[begin Supplied data]
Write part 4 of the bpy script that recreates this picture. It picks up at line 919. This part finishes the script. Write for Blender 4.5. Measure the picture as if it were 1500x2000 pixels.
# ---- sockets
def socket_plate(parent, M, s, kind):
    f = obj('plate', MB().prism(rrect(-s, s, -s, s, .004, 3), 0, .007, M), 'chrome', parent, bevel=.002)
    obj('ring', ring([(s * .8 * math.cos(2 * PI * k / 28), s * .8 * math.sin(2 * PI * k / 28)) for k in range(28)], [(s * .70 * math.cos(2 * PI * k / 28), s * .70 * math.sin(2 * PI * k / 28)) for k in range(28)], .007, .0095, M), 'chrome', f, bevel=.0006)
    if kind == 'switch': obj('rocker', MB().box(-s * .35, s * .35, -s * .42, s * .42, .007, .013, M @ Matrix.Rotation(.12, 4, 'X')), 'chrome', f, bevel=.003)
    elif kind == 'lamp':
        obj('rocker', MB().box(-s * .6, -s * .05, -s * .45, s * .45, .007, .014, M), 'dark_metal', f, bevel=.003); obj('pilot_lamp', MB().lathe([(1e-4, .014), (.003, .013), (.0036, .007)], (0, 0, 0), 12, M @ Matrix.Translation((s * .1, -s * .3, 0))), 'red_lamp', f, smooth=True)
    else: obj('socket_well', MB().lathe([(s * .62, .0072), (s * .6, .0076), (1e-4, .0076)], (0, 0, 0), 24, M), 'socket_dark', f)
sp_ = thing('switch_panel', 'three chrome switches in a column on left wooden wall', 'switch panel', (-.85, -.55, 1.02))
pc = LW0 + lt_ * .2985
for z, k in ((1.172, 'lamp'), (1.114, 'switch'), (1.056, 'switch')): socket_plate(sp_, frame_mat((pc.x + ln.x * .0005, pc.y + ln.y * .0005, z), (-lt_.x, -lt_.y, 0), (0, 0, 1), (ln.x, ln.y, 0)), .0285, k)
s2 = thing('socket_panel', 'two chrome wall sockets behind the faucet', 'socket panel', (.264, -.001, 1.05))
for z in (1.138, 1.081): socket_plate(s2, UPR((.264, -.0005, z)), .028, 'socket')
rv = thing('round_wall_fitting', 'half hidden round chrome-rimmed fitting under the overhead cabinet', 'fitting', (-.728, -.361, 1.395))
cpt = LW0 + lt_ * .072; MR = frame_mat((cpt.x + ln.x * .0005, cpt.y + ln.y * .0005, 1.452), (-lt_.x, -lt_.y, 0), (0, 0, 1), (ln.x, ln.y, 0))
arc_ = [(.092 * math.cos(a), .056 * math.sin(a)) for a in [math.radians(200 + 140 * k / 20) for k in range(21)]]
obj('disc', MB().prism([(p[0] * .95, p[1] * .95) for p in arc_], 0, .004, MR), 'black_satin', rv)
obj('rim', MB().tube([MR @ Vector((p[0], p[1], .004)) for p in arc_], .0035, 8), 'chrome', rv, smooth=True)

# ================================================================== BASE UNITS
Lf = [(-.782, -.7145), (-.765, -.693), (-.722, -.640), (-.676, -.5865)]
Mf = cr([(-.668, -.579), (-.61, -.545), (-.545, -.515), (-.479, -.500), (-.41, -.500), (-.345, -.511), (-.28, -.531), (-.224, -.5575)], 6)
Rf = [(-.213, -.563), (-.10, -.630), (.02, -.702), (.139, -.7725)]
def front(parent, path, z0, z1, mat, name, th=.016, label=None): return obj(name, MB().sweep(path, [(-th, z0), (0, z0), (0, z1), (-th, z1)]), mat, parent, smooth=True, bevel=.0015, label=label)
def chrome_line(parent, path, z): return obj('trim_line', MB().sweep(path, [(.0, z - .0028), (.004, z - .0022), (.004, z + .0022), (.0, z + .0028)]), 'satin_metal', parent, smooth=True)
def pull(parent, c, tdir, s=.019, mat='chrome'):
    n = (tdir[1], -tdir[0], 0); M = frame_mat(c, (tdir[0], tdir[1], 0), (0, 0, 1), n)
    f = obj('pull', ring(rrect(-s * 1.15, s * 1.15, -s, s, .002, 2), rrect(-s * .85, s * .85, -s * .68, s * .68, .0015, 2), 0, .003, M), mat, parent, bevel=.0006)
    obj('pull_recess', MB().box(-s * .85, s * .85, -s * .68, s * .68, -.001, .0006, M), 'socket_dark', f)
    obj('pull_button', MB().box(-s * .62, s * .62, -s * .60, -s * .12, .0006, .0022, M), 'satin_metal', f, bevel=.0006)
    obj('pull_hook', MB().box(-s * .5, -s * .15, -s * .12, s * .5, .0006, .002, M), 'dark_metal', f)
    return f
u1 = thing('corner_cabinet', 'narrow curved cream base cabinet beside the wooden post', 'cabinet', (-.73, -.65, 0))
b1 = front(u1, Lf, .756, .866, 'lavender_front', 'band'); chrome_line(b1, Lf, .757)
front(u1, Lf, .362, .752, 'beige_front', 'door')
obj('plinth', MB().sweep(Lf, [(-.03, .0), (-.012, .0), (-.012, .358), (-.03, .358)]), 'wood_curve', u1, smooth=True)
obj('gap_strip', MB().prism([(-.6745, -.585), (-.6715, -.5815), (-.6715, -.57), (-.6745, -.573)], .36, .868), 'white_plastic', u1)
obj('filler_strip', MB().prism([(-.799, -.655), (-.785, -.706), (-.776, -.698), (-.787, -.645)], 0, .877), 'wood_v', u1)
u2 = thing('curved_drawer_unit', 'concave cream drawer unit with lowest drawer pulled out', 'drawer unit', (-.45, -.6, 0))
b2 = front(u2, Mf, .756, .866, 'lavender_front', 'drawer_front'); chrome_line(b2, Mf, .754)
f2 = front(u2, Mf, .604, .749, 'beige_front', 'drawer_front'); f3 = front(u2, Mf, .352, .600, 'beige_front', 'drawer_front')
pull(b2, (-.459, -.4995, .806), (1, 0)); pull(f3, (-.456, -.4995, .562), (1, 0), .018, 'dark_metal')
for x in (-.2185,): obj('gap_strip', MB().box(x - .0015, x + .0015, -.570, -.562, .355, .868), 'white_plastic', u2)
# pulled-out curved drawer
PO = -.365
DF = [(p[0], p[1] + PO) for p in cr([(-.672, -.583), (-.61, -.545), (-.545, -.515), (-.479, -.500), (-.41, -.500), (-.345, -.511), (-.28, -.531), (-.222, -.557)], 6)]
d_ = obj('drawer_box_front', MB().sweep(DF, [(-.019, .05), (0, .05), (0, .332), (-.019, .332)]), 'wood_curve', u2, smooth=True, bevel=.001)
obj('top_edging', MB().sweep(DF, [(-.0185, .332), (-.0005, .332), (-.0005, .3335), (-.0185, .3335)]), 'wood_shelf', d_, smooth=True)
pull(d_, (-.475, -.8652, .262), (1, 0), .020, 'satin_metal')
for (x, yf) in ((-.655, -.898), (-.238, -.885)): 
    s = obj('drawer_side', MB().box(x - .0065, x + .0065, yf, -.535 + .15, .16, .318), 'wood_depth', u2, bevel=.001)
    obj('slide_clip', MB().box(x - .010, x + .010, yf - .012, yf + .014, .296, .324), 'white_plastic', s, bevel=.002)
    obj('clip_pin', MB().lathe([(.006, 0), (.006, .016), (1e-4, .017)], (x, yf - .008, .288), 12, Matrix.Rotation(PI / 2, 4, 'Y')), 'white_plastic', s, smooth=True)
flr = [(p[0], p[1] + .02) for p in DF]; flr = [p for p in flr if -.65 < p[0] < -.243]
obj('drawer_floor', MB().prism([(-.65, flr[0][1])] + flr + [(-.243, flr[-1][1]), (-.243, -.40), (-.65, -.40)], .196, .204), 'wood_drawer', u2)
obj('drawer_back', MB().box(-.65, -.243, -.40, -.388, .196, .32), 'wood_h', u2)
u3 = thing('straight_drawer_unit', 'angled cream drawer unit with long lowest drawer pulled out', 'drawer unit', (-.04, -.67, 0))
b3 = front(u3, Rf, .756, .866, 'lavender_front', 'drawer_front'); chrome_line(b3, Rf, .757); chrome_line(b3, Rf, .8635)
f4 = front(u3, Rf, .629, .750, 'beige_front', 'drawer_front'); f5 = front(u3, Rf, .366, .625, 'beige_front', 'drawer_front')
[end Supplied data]
Print only the lines from the top of the data above down to the line holding "obj('rim', MB().tube([MR @", inclusive.

● Solution to the exercise
Write part 4 of the bpy script that recreates this picture. It picks up at line 919. This part finishes the script. Write for Blender 4.5. Measure the picture as if it were 1500x2000 pixels.
# ---- sockets
def socket_plate(parent, M, s, kind):
    f = obj('plate', MB().prism(rrect(-s, s, -s, s, .004, 3), 0, .007, M), 'chrome', parent, bevel=.002)
    obj('ring', ring([(s * .8 * math.cos(2 * PI * k / 28), s * .8 * math.sin(2 * PI * k / 28)) for k in range(28)], [(s * .70 * math.cos(2 * PI * k / 28), s * .70 * math.sin(2 * PI * k / 28)) for k in range(28)], .007, .0095, M), 'chrome', f, bevel=.0006)
    if kind == 'switch': obj('rocker', MB().box(-s * .35, s * .35, -s * .42, s * .42, .007, .013, M @ Matrix.Rotation(.12, 4, 'X')), 'chrome', f, bevel=.003)
    elif kind == 'lamp':
        obj('rocker', MB().box(-s * .6, -s * .05, -s * .45, s * .45, .007, .014, M), 'dark_metal', f, bevel=.003); obj('pilot_lamp', MB().lathe([(1e-4, .014), (.003, .013), (.0036, .007)], (0, 0, 0), 12, M @ Matrix.Translation((s * .1, -s * .3, 0))), 'red_lamp', f, smooth=True)
    else: obj('socket_well', MB().lathe([(s * .62, .0072), (s * .6, .0076), (1e-4, .0076)], (0, 0, 0), 24, M), 'socket_dark', f)
sp_ = thing('switch_panel', 'three chrome switches in a column on left wooden wall', 'switch panel', (-.85, -.55, 1.02))
pc = LW0 + lt_ * .2985
for z, k in ((1.172, 'lamp'), (1.114, 'switch'), (1.056, 'switch')): socket_plate(sp_, frame_mat((pc.x + ln.x * .0005, pc.y + ln.y * .0005, z), (-lt_.x, -lt_.y, 0), (0, 0, 1), (ln.x, ln.y, 0)), .0285, k)
s2 = thing('socket_panel', 'two chrome wall sockets behind the faucet', 'socket panel', (.264, -.001, 1.05))
for z in (1.138, 1.081): socket_plate(s2, UPR((.264, -.0005, z)), .028, 'socket')
rv = thing('round_wall_fitting', 'half hidden round chrome-rimmed fitting under the overhead cabinet', 'fitting', (-.728, -.361, 1.395))
cpt = LW0 + lt_ * .072; MR = frame_mat((cpt.x + ln.x * .0005, cpt.y + ln.y * .0005, 1.452), (-lt_.x, -lt_.y, 0), (0, 0, 1), (ln.x, ln.y, 0))
arc_ = [(.092 * math.cos(a), .056 * math.sin(a)) for a in [math.radians(200 + 140 * k / 20) for k in range(21)]]
obj('disc', MB().prism([(p[0] * .95, p[1] * .95) for p in arc_], 0, .004, MR), 'black_satin', rv)
obj('rim', MB().tube([MR @ Vector((p[0], p[1], .004)) for p in arc_], .0035, 8), 'chrome', rv, smooth=True)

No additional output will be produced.